O Coração Ainda Bate. Um amor benigno

Inês Meneses escreve sobre a vida de Tina Turner e a violência que se perpetua sobre as mulheres.

Vi na madrugada deste domingo um documentário* sobre Tina Turner. É impossível ter crescido sem a admirar, mesmo antes de adivinhar o que continuava a mantê-la de pé. Eu era adolescente – tinha 13 anos – quando Tina editou “Private Dancer”. Felizmente, para mim, quem me dera que tivesse sido assim para ela, só muito mais tarde a vim a associar a Ike Turner.

Tina, que gostava de ver a mãe à janela – “Uma mulher linda”, confessava ela –, assistiu durante muitos anos às tareias que a mãe levava do pai. Um dia, a mãe já não estava à janela e ela só a viu muitos anos mais tarde quando o sucesso já a tinha encontrado.

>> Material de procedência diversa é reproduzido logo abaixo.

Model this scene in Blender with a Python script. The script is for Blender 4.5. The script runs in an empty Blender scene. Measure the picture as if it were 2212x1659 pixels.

Durante décadas, todos os jornalistas caíram na tentação de perguntar a Tina Turner por Ike, o marido abusador que a violou vezes sem conta, que a humilhou, que a espancou mostrando o seu poder sobre ela (apesar de ela, como a vida viria a mostrar, ser uma força da natureza que nada nem ninguém derrubou). Os jornalistas perguntavam-lhe pelo ex-marido violento e ela repetia vezes sem conta que não queria voltar a esse lugar porque isso seria viver tudo de novo. E foram 16 anos de espancamentos diários, de uma violência sexual de que poucas vezes ouvimos falar. Era um monstro. E viver 16 anos com um monstro deixa marcas profundas.

Um dia, Tina, que tinha descoberto o budismo e aprendido a força dos seus mantras, perdeu o medo desse homem que era capaz de lhe atirar com café a ferver só porque podia, enquanto os filhos lhe batiam à porta e lhe perguntavam o que se passava e ela ainda conseguia dizer: “Está tudo bem.” Um dia, tudo isso acabou. Dias de revelação em que se percebe que o medo era uma venda nos olhos, uma mordaça na boca.

Tina Turner tem hoje 83 anos. Eu não sabia que ela tinha mais de 40 quando a comecei a seguir ou 50 quando já ninguém duvidava do seu talento. Era uma mulher sofrida que puxava a alma até à boca para poder cantar em palco tudo o que sofrera, mas ainda, e principalmente, tudo o que tinha para dar. Aos 50, encontrou o verdadeiro amor, aquele que continua a fazer um par com ela.

Os dois filhos biológicos de Tina já morreram. Ela, mesmo enfrentando vários problemas de saúde, resiste, como resistiu sempre. Que força é essa? Nem nós sabemos.

Hoje tinha de lhe dedicar esta crónica. Por todas as mulheres que continuam a ser vítimas dos seus companheiros, dos homens que as humilham diariamente, que as punem, que as espancam, que as violam quando ouvem um “não” e continuam. Tina Turner é uma num bilião, mas tem em si a força de todas as mulheres, mesmo das que ainda não descobriram que um dia poderão fugir, seguir em frente. Mulheres que vivem com homens inseguros que as espancam porque as temem.

Tina Turner esteve tão à frente do seu tempo, que se impôs numa altura em que já só se premiava caras novas e frescas e brancas e que encaixavam num formato certinho. Ela que queria ser do rock´n´roll e encher estádios e sobrelotou tantos. Ela que tinha um cabelo que gerava tantos comentários jocosos. Tantas coisas feias ouvi eu sobre ela, sem perceber ainda tudo aquilo que esses comentários arrastavam: a discriminação racial, de género, o medo enraizado contra uma mulher que já era empoderada antes de sabermos o que isso significava.

Escrevo esta crónica para todas as mulheres, para todas as mães que aguentaram anos de submissão, de insultos, de violência.

Escrevo esta crónica para quem nunca desiste de acreditar que um dia também o seu momento chegará: o da liberdade e do amor que não conhece agressões nem inseguranças e que se baseia numa ideia de sermos a cada dia melhores, também pela pessoa que temos connosco.

O amor é benigno quando é mesmo amor.

*“Tina”, documentário disponível na plataforma HBO.